--- START OF Given material ---
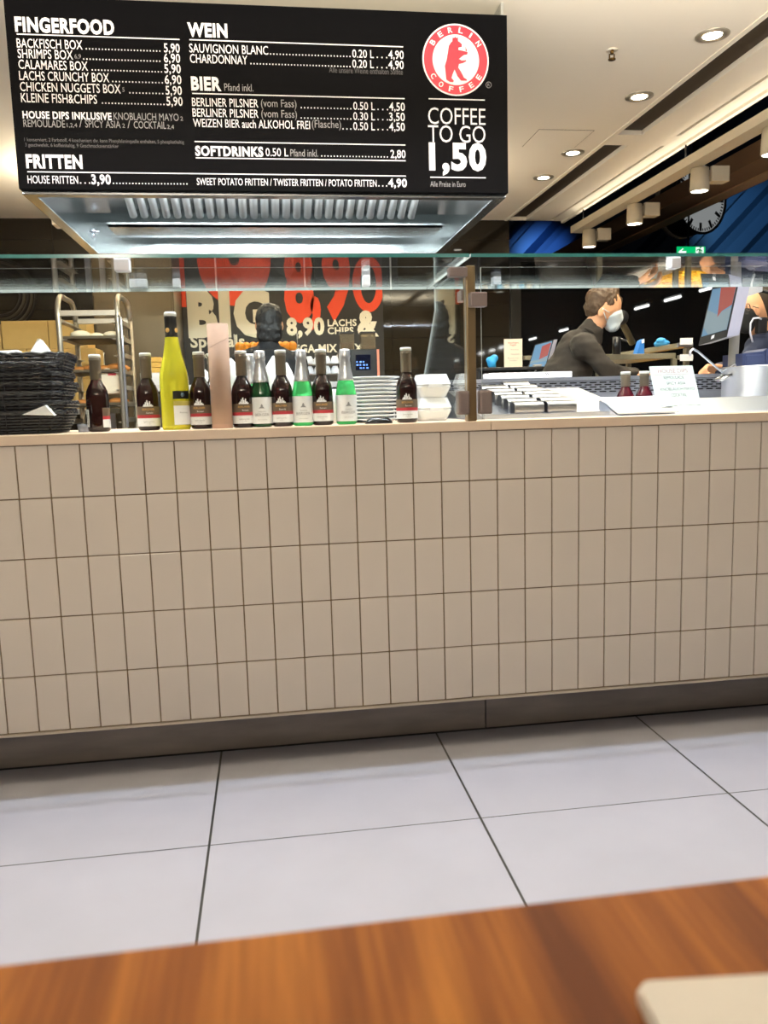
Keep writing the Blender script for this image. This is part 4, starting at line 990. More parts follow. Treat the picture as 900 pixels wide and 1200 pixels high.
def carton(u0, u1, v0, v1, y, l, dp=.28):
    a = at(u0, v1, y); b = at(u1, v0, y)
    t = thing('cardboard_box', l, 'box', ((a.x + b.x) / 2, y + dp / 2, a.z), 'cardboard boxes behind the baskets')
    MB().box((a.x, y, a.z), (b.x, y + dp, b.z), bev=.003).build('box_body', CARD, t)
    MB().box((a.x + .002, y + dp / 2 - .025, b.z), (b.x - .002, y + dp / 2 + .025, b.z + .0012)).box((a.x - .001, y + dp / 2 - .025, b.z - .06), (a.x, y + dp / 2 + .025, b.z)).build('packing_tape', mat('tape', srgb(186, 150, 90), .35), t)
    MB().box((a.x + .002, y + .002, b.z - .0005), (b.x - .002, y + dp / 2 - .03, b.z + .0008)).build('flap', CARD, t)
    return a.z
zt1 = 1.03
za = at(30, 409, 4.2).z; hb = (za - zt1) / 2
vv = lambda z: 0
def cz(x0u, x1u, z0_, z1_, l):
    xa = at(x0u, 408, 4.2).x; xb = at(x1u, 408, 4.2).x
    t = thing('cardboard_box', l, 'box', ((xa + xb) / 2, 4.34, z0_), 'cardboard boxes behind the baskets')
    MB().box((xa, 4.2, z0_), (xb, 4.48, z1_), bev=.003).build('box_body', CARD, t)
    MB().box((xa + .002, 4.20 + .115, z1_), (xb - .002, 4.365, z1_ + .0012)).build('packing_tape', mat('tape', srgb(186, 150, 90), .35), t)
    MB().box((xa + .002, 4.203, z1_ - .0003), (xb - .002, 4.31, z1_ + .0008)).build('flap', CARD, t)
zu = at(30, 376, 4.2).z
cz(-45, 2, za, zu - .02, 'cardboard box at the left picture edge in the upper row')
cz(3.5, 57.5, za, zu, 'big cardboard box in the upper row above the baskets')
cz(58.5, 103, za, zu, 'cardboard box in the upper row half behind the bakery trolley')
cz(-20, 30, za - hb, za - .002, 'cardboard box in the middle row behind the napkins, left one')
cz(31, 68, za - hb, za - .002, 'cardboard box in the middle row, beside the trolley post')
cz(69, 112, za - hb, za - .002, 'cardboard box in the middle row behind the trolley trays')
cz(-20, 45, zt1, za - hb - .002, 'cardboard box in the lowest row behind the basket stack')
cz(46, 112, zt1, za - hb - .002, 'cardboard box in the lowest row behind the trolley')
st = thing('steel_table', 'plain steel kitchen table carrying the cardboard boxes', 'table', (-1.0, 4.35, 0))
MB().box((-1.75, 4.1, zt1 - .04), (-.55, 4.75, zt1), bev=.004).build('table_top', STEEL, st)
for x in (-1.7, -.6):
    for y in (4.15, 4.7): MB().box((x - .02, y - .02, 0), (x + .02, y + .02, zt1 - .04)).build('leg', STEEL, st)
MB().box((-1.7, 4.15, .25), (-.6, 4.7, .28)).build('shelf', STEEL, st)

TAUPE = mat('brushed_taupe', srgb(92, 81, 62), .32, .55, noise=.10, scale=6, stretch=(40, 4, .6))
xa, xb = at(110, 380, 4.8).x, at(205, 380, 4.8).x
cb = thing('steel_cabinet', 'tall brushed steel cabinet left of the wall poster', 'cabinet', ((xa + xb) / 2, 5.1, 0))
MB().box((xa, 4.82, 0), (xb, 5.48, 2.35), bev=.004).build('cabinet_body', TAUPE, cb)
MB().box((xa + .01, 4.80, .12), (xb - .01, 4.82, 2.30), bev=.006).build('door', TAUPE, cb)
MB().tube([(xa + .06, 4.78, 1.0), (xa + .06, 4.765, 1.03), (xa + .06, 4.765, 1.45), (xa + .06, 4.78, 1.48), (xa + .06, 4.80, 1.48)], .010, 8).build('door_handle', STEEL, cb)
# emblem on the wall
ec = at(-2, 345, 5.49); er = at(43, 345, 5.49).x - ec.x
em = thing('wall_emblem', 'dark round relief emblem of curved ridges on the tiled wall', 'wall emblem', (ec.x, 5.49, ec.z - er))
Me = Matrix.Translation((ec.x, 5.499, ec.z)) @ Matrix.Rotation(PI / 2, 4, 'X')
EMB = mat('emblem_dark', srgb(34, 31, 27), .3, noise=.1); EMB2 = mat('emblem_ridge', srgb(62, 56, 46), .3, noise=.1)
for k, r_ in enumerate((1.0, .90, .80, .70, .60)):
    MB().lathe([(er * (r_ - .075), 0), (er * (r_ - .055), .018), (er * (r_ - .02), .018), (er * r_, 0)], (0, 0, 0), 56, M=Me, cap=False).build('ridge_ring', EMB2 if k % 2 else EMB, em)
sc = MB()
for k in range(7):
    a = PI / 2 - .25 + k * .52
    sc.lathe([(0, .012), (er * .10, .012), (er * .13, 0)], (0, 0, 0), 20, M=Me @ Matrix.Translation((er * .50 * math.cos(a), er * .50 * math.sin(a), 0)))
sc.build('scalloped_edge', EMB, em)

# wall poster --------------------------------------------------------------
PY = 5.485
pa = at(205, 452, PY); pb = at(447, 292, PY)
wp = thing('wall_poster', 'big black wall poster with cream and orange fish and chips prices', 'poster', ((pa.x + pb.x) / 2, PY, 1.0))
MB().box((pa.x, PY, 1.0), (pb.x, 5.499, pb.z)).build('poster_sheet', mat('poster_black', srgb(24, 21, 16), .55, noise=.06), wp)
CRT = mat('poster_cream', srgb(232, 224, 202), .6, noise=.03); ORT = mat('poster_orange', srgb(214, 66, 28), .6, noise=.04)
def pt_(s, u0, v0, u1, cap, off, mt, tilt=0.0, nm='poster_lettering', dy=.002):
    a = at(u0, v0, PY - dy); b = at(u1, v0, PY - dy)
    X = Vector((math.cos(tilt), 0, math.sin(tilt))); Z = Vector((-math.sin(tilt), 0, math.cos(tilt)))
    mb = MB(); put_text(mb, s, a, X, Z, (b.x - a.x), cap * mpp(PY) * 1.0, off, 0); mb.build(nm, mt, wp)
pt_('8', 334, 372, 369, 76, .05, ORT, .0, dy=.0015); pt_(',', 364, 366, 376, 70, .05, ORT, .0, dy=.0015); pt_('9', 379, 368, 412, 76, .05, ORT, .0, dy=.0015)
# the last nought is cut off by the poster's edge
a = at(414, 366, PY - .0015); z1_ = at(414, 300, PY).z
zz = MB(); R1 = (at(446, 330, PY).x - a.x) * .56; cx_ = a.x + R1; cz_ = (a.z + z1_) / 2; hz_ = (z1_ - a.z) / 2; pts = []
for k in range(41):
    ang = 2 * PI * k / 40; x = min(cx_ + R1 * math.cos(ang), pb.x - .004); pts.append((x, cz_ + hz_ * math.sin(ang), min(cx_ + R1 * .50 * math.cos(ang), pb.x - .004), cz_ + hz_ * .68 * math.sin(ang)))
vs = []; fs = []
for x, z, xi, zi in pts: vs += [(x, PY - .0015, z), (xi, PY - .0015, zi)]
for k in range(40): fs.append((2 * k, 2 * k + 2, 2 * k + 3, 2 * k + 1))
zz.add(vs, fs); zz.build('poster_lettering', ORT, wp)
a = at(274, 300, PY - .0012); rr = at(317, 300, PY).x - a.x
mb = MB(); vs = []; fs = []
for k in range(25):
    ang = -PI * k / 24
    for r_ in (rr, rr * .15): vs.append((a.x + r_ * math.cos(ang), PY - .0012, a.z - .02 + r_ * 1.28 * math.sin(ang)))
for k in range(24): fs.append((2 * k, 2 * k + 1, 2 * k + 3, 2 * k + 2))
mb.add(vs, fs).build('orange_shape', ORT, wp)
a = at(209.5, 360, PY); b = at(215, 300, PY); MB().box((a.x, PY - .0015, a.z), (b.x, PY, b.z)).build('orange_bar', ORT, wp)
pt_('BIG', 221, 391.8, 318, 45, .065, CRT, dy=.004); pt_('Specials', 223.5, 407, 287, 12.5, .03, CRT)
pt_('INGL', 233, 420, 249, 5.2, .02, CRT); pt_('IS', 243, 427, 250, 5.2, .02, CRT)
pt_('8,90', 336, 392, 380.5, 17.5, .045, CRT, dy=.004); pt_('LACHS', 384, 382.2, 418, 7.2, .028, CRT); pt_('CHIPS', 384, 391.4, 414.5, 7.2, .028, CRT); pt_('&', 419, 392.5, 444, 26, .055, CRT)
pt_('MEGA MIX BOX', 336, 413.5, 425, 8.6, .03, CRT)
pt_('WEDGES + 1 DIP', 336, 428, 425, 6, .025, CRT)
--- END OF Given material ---
— Stated exercise —
Extract all lines from the material above that include the word "picture".

— Final result —
Keep writing the Blender script for this image. This is part 4, starting at line 990. More parts follow. Treat the picture as 900 pixels wide and 1200 pixels high.
cz(-45, 2, za, zu - .02, 'cardboard box at the left picture edge in the upper row')